VoiceOfDoom writes: I'm leaving my current position in a few weeks and it looks unlikely that a replacement will be found in time. My job is very specialized and I'm the only person in the organization who is qualified or experienced in how to do it. I'd like to share as much of my accumulated knowledge with my successor as possible but at the moment, it mostly exists in my email archive which will be deleted after I've been gone for 90 days.

The organization doesn't have any knowledge management systems so the only way it seems I can pass on this information is by copying all the info into a series of documents, which isn't much fun to do in Outlook. Can my fellow Slashdotters can suggest a better approach? By the way, there's quite a lot of confidential stuff in there that my successor needs to know but which cannot leave the organization's existing systems.

3 of 203 comments (clear)

  1. .pst? by WillgasM · · Score: 4, Informative

    Just export a .pst file of all your emails and import into your successor's outlook. Keep the file for backup.

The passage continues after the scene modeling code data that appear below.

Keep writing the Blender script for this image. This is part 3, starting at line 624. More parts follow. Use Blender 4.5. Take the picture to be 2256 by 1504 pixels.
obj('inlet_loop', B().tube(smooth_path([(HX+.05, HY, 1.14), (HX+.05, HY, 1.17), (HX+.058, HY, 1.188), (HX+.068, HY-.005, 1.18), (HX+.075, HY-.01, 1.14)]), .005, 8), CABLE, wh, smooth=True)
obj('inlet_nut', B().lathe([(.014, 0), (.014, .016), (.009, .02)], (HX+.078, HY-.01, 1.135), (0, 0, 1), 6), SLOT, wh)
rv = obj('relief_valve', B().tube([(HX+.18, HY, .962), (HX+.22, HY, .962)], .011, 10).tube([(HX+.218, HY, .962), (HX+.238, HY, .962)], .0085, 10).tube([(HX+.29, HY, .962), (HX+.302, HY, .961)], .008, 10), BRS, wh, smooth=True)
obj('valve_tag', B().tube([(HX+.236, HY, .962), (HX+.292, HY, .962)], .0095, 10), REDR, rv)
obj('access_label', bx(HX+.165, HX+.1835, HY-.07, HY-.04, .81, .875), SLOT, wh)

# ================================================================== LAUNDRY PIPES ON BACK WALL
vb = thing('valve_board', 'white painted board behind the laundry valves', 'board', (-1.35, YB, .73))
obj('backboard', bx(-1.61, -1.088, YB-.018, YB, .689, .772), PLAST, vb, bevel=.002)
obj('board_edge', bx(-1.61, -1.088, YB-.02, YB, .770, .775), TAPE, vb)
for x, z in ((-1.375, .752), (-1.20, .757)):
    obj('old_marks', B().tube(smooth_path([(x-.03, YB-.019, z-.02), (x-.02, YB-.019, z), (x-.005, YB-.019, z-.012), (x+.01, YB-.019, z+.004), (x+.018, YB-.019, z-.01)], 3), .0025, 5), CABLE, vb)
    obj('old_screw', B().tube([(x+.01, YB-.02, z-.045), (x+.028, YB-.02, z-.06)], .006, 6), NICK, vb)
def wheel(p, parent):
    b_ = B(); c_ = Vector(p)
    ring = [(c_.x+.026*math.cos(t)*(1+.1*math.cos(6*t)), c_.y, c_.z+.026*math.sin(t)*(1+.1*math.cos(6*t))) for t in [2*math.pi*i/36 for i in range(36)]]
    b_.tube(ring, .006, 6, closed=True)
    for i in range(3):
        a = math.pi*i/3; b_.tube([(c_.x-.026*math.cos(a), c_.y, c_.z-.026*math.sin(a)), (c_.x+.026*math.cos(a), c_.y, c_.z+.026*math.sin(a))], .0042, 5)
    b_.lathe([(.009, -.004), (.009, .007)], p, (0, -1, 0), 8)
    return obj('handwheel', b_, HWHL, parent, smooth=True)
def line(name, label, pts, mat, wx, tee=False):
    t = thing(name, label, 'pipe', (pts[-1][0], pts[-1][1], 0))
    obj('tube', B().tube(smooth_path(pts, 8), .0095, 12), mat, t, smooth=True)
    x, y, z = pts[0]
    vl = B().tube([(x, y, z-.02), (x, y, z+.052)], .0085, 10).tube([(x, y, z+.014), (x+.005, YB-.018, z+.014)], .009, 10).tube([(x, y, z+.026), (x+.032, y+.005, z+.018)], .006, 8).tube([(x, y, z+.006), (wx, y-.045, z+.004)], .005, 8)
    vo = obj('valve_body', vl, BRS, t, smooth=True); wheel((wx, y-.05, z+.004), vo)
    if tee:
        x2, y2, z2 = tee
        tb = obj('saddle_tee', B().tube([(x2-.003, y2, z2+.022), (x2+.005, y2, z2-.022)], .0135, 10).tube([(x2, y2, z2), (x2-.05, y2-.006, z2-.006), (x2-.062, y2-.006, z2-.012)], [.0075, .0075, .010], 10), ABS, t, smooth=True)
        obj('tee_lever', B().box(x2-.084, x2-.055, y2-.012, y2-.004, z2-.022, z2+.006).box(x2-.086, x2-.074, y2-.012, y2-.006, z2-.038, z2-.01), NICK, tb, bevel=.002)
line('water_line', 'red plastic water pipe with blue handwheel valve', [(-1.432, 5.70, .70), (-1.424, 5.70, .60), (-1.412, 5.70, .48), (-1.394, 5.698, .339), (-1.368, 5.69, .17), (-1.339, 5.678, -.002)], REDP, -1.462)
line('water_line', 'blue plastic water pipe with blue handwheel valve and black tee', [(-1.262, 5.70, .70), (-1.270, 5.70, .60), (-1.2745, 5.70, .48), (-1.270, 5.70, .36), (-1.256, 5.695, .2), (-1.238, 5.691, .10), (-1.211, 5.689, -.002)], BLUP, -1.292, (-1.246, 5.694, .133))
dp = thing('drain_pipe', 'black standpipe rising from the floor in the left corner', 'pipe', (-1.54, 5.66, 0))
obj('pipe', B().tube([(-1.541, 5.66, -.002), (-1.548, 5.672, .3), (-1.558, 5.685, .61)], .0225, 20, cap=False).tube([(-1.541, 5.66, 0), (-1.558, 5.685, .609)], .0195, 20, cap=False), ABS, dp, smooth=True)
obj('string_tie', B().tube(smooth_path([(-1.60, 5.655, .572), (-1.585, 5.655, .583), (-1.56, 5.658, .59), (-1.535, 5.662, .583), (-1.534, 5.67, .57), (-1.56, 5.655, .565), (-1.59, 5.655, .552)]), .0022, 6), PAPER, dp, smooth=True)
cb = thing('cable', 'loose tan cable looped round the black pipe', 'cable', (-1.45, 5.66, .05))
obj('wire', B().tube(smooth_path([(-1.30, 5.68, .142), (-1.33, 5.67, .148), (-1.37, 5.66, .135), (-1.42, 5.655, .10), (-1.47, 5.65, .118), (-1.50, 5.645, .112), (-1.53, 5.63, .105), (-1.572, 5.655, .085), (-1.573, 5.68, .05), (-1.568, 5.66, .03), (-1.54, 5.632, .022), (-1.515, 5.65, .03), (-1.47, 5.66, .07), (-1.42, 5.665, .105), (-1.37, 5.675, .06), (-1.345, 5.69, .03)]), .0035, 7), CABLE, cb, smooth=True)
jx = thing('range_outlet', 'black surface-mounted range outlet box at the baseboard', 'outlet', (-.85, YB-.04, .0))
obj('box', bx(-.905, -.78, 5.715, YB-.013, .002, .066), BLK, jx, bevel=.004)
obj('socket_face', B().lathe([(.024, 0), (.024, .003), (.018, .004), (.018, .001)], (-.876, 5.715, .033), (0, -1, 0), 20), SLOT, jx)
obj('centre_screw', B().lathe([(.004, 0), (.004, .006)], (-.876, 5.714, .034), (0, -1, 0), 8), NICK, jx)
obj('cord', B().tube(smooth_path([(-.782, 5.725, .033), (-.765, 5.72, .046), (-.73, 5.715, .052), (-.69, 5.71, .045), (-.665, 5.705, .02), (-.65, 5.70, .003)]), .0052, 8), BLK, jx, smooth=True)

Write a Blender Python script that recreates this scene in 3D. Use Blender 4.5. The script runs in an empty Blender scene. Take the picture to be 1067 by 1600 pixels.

  2. Re:Okaaay. by rhook · · Score: 5, Informative

    Management may very well ask for help in the future. At which point you tell them "$200/hour, 4 hour minimum".

  3. Re:Okaaay. by Anonymous Coward · · Score: 3, Informative

    I bet the company uses Microsoft Office therefore import all the important emails into Microsoft OneNote and the successor will have a tidy, easy-to-read archive of all the relevant information. The Microsoft OneNote document can be put on a network share or handed off to a colleague in the interim.